Debruçámo-nos hoje sobre a investigação de Paúl Sanmartin que o próprio intitulou como Noción de “kamaq” como matriz andina de creación escénica para la dirección teatral.

A presença da palavra “kamaq” no título proposto, com significado à partida desconhecido para nós, justificou uma clara explicação da parte do autor do texto e que envolve um dos centros da sua investigação na língua andina como matriz de vida. “Lo Kamaq es un agente de vida que alude en el idioma Aymara al soporte de existencia de las cosas en su ser”
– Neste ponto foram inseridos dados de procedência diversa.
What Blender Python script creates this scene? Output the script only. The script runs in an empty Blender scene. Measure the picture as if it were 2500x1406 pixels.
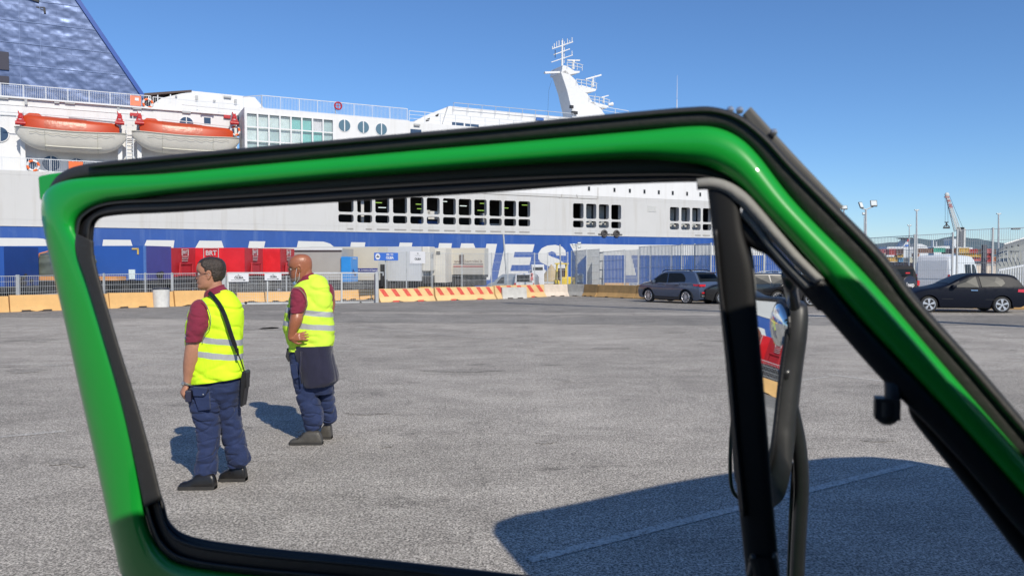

Outros, que não o Paúl Sanmartin, fizeram do termo “kamaq” o nome de uma firma de maquinaria agrícola de dimensão internacional e certamente com distintos propósitos dos do investigador. O que os reunirá?

Josefina Fuentes que vem de paragens próximas de Paúl, do Chile, disserta em inquirição com o colega sobre cosmologias e é chamada à colação a pergunta:  filosofar para os Andinos poderá ser uma forma de pensar natural? É esse o sentido que Paúl defende acrescentando que esse processo deriva de uma visão prática da existência. Pergunto-me se não poderíamos considerar que em outros povos exista também semelhante atitude e formas de pensamento directamente relacionadas com cosmologias embora noutras geografias? Josefina e Paúl debatem a seguir a transposição desta ideologia para um cenário teatral na perspectiva de que pôr em acção a matriz andina implica pensar as coisas com e sem corporalidade. Ocorre-me registar aqui transposição de como Paúl explica o que está na origem do modelo que o inspira: «(…) la idea de matriz funciona como una red de relaciones. Mas que un pensamiento, entiendo lo andino como una forma de impresión de la vida. La noción de matriz andina en este sentido, a mi entender, se sintetiza en el principio de relación entre los seres y este principio se manifiesta a su vez, como una fuerza creadora que da vida a todo lo que existe.»

Patrícia Anthony questiona-se sobre como nasce o conceito de “kamaq” no espaço da língua aymara, sabendo nós que a «matriz andina» está contida numa transcultura e que é nessa consciência que abrange vários povos e etnias de um território supra-comum. Eu questiono-me sobre a mediação do quéchua como língua reticular e berço de diferentes populações na América do Sul e o aymara. Deverá o aymara ser considerado uma especificidade do quéchua que acolhe em si o “kamaq”?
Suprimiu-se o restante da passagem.